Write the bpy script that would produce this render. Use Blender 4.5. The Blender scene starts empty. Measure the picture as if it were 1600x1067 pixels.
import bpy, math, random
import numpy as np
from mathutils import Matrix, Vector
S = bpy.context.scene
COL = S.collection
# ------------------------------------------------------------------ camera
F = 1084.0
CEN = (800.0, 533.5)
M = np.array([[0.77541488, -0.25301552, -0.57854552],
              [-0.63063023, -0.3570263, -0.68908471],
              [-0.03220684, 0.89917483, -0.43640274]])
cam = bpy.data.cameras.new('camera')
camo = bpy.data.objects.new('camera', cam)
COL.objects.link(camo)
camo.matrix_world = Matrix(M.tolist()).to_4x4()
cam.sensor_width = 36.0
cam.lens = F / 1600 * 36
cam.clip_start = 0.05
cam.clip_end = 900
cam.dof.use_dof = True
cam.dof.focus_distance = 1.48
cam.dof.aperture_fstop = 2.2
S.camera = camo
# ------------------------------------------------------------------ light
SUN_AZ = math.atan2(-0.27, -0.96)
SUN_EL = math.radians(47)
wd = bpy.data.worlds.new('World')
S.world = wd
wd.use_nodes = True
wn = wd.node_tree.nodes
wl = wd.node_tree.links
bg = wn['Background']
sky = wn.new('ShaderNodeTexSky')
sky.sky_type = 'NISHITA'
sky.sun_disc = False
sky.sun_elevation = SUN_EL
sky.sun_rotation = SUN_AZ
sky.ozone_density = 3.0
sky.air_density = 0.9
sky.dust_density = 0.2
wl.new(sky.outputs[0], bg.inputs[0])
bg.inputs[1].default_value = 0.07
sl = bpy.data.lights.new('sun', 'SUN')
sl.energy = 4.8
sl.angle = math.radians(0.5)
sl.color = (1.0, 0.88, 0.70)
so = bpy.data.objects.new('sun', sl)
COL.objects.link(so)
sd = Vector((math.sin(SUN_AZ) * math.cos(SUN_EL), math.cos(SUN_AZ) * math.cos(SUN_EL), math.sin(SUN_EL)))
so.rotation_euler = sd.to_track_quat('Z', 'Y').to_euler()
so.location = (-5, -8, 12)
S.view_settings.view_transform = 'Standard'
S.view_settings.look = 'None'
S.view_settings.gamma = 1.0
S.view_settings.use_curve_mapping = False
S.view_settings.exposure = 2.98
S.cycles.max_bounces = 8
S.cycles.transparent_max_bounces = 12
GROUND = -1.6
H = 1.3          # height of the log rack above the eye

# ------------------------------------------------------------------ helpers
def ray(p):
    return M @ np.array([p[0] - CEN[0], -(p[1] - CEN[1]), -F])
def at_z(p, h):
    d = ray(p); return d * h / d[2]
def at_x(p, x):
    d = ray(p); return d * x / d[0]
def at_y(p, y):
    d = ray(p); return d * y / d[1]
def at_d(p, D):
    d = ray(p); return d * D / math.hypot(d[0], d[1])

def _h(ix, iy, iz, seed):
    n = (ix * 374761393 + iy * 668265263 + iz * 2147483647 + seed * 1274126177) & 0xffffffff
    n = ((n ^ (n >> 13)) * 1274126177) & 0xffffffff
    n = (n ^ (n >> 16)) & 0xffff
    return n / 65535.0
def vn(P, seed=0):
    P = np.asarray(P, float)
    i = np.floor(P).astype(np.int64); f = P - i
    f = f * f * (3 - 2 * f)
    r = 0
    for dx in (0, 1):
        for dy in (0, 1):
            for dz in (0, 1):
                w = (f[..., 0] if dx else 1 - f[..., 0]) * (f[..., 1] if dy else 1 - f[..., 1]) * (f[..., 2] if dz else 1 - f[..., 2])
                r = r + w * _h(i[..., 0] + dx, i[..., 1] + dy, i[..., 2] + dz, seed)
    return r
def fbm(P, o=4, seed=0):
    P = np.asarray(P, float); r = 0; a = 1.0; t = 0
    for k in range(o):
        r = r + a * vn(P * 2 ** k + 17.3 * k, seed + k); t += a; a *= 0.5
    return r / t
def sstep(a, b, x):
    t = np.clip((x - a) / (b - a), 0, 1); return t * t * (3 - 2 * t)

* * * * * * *

== AIM OF THE EXERCISE ==
Filter the listing above for the string "scene" and copy every matching line.

== RESPONSE TO THIS TASK ==
Write the bpy script that would produce this render. Use Blender 4.5. The Blender scene starts empty. Measure the picture as if it were 1600x1067 pixels.
S = bpy.context.scene